Upon graduation from ASU, I moved with my husband to Boston where I bought my first loom and attended Harvard University earning a Masters in Education. I taught myself to weave with the help from my engineer husband and taught in the Boston area for two years.
After moving to Washington D.C., changing for a lawyer husband, I focused completely on weaving. Various moves followed to California and finally Santa Fe, NM where we lived for 22 years. Our two children grew up there and currently live in Chennai, India and Seattle.
Now that we live on Bainbridge Island, we are able to enjoy both the excitement of a larger city and being near some of the grandchildren.
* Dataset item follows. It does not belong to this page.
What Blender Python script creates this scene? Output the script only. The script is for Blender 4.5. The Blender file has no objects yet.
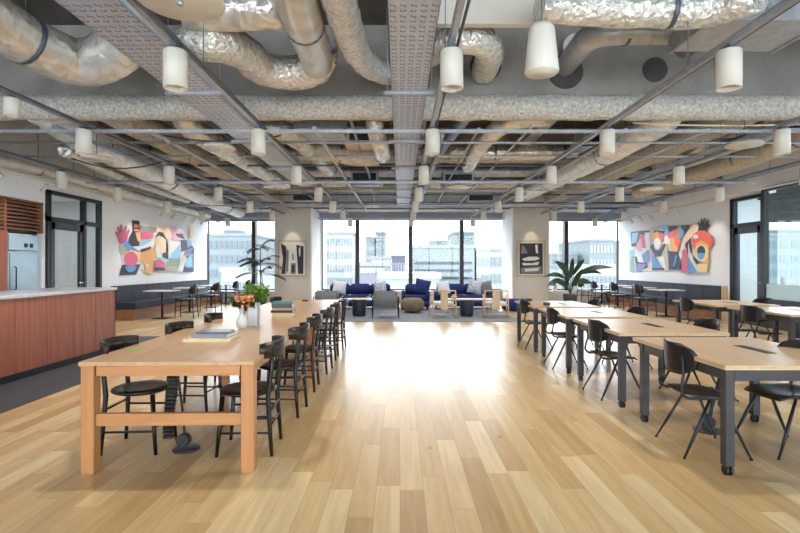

During the time in Santa Fe, I sold all my weavings paraphernalia and for the last 13 years I have been painting full time.
Irene’s work has shown in museums in New Mexico, California and Washington D.C. Her work usually reflects some aspect of a landscape. Sometimes it is just the colors but often there are abstract but recognizable images. She uses acrylic paint in “reverse painting” technique for her work on Lucite, which means the first color put down is the color that shows it cannot be painted over. She paints on Lucite to have actual depth in the painting. Irene also paints on wood which has a layer of silk glued on the surface. The silk provides texture and adds a feeling of depth to the paint.